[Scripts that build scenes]
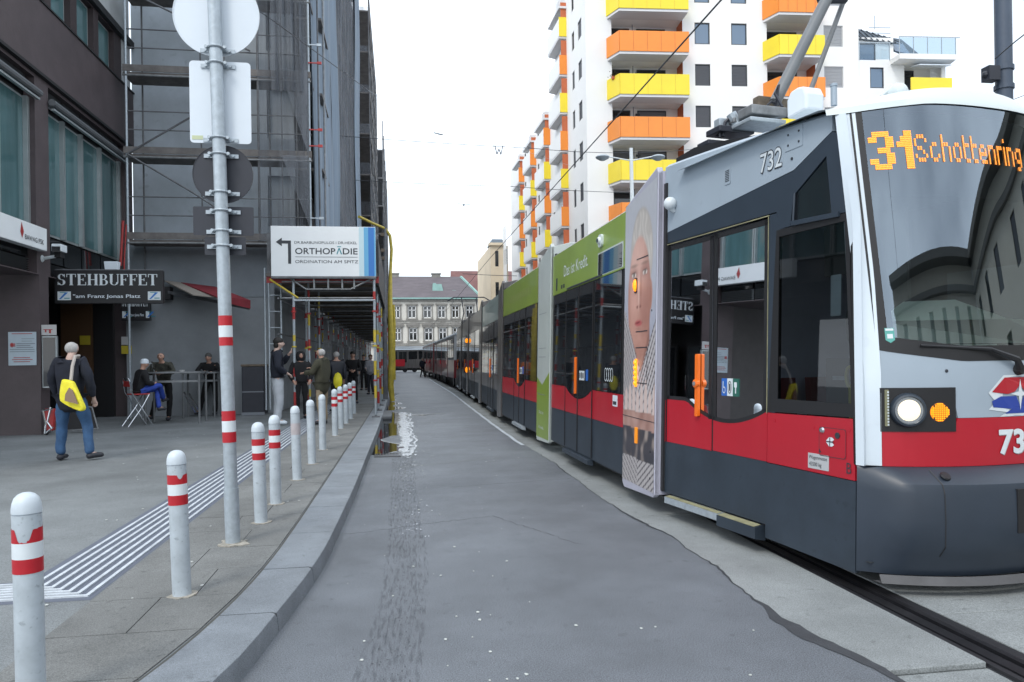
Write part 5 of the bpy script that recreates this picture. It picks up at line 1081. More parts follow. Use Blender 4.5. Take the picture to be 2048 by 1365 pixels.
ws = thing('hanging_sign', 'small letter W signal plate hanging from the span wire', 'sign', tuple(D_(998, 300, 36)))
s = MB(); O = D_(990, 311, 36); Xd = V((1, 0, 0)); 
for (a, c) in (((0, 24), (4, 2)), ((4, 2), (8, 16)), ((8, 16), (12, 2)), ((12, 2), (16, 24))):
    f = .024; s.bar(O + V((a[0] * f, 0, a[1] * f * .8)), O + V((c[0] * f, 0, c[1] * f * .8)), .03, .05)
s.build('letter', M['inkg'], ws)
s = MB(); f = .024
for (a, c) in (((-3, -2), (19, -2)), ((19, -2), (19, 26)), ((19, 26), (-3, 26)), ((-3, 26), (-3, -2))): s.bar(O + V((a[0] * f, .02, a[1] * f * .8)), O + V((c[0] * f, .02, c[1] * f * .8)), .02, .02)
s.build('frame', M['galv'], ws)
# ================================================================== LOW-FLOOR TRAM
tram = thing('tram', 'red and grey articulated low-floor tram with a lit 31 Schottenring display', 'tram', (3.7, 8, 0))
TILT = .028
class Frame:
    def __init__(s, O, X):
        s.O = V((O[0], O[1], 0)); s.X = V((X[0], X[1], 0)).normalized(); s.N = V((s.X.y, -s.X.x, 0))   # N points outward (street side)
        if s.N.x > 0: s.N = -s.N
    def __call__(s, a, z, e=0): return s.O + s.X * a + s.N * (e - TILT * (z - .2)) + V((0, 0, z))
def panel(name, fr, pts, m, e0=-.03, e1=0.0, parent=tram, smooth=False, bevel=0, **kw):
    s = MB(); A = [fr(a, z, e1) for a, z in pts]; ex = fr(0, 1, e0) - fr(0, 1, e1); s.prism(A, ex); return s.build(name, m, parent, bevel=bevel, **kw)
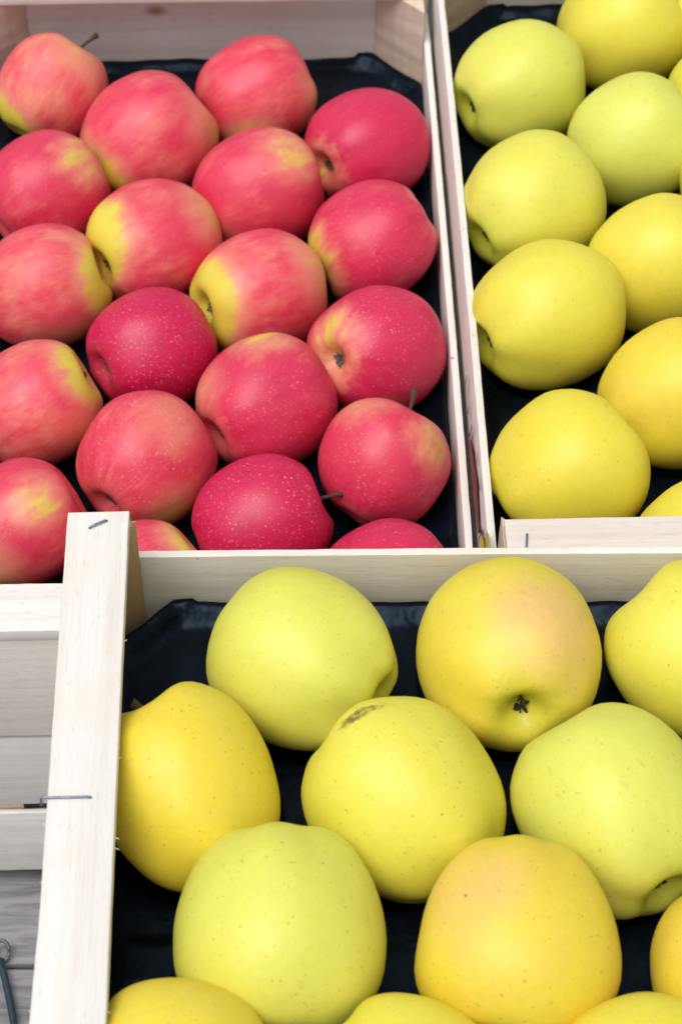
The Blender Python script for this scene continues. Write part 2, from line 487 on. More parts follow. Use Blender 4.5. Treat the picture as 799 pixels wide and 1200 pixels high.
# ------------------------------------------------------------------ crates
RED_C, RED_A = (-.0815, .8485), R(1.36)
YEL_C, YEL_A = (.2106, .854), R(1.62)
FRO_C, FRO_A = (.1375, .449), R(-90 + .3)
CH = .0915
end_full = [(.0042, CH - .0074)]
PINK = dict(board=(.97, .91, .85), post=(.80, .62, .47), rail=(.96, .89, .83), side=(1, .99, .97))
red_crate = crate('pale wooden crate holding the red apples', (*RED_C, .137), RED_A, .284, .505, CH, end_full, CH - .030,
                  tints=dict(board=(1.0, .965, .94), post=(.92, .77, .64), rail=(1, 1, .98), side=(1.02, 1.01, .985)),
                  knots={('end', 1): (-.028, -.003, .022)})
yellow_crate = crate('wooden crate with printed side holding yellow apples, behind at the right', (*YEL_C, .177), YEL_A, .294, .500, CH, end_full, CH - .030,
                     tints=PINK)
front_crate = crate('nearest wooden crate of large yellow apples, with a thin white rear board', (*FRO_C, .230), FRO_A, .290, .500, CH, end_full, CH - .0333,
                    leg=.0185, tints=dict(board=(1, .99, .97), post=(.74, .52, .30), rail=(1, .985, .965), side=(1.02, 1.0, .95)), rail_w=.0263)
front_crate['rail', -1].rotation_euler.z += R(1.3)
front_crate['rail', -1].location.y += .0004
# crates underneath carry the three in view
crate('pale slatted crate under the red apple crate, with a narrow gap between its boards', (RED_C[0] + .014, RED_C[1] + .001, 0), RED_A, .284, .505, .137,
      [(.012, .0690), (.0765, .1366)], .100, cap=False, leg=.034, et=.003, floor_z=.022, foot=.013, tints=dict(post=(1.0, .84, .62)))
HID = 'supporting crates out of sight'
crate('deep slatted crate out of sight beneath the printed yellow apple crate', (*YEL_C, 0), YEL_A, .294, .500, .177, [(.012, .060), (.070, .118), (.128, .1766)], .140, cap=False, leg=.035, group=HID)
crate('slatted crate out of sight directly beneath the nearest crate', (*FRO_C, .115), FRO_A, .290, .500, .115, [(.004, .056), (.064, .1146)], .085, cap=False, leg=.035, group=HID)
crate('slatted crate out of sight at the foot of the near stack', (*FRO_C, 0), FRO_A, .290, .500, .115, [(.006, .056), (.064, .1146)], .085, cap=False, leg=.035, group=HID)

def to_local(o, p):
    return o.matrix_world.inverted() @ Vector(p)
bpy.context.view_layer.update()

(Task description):
All of the entries above should be duplicated exactly, except for the pictures.

(Exercise answer):
Write part 5 of the bpy script that recreates this picture. It picks up at line 1081. More parts follow. Use Blender 4.5. Take the picture to be 2048 by 1365 pixels.
ws = thing('hanging_sign', 'small letter W signal plate hanging from the span wire', 'sign', tuple(D_(998, 300, 36)))
s = MB(); O = D_(990, 311, 36); Xd = V((1, 0, 0)); 
for (a, c) in (((0, 24), (4, 2)), ((4, 2), (8, 16)), ((8, 16), (12, 2)), ((12, 2), (16, 24))):
    f = .024; s.bar(O + V((a[0] * f, 0, a[1] * f * .8)), O + V((c[0] * f, 0, c[1] * f * .8)), .03, .05)
s.build('letter', M['inkg'], ws)
s = MB(); f = .024
for (a, c) in (((-3, -2), (19, -2)), ((19, -2), (19, 26)), ((19, 26), (-3, 26)), ((-3, 26), (-3, -2))): s.bar(O + V((a[0] * f, .02, a[1] * f * .8)), O + V((c[0] * f, .02, c[1] * f * .8)), .02, .02)
s.build('frame', M['galv'], ws)
# ================================================================== LOW-FLOOR TRAM
tram = thing('tram', 'red and grey articulated low-floor tram with a lit 31 Schottenring display', 'tram', (3.7, 8, 0))
TILT = .028
class Frame:
    def __init__(s, O, X):
        s.O = V((O[0], O[1], 0)); s.X = V((X[0], X[1], 0)).normalized(); s.N = V((s.X.y, -s.X.x, 0))   # N points outward (street side)
        if s.N.x > 0: s.N = -s.N
    def __call__(s, a, z, e=0): return s.O + s.X * a + s.N * (e - TILT * (z - .2)) + V((0, 0, z))
def panel(name, fr, pts, m, e0=-.03, e1=0.0, parent=tram, smooth=False, bevel=0, **kw):
    s = MB(); A = [fr(a, z, e1) for a, z in pts]; ex = fr(0, 1, e0) - fr(0, 1, e1); s.prism(A, ex); return s.build(name, m, parent, bevel=bevel, **kw)
The Blender Python script for this scene continues. Write part 2, from line 487 on. More parts follow. Use Blender 4.5. Treat the picture as 799 pixels wide and 1200 pixels high.
# ------------------------------------------------------------------ crates
RED_C, RED_A = (-.0815, .8485), R(1.36)
YEL_C, YEL_A = (.2106, .854), R(1.62)
FRO_C, FRO_A = (.1375, .449), R(-90 + .3)
CH = .0915
end_full = [(.0042, CH - .0074)]
PINK = dict(board=(.97, .91, .85), post=(.80, .62, .47), rail=(.96, .89, .83), side=(1, .99, .97))
red_crate = crate('pale wooden crate holding the red apples', (*RED_C, .137), RED_A, .284, .505, CH, end_full, CH - .030,
                  tints=dict(board=(1.0, .965, .94), post=(.92, .77, .64), rail=(1, 1, .98), side=(1.02, 1.01, .985)),
                  knots={('end', 1): (-.028, -.003, .022)})
yellow_crate = crate('wooden crate with printed side holding yellow apples, behind at the right', (*YEL_C, .177), YEL_A, .294, .500, CH, end_full, CH - .030,
                     tints=PINK)
front_crate = crate('nearest wooden crate of large yellow apples, with a thin white rear board', (*FRO_C, .230), FRO_A, .290, .500, CH, end_full, CH - .0333,
                    leg=.0185, tints=dict(board=(1, .99, .97), post=(.74, .52, .30), rail=(1, .985, .965), side=(1.02, 1.0, .95)), rail_w=.0263)
front_crate['rail', -1].rotation_euler.z += R(1.3)
front_crate['rail', -1].location.y += .0004
# crates underneath carry the three in view
crate('pale slatted crate under the red apple crate, with a narrow gap between its boards', (RED_C[0] + .014, RED_C[1] + .001, 0), RED_A, .284, .505, .137,
      [(.012, .0690), (.0765, .1366)], .100, cap=False, leg=.034, et=.003, floor_z=.022, foot=.013, tints=dict(post=(1.0, .84, .62)))
HID = 'supporting crates out of sight'
crate('deep slatted crate out of sight beneath the printed yellow apple crate', (*YEL_C, 0), YEL_A, .294, .500, .177, [(.012, .060), (.070, .118), (.128, .1766)], .140, cap=False, leg=.035, group=HID)
crate('slatted crate out of sight directly beneath the nearest crate', (*FRO_C, .115), FRO_A, .290, .500, .115, [(.004, .056), (.064, .1146)], .085, cap=False, leg=.035, group=HID)
crate('slatted crate out of sight at the foot of the near stack', (*FRO_C, 0), FRO_A, .290, .500, .115, [(.006, .056), (.064, .1146)], .085, cap=False, leg=.035, group=HID)

def to_local(o, p):
    return o.matrix_world.inverted() @ Vector(p)
bpy.context.view_layer.update()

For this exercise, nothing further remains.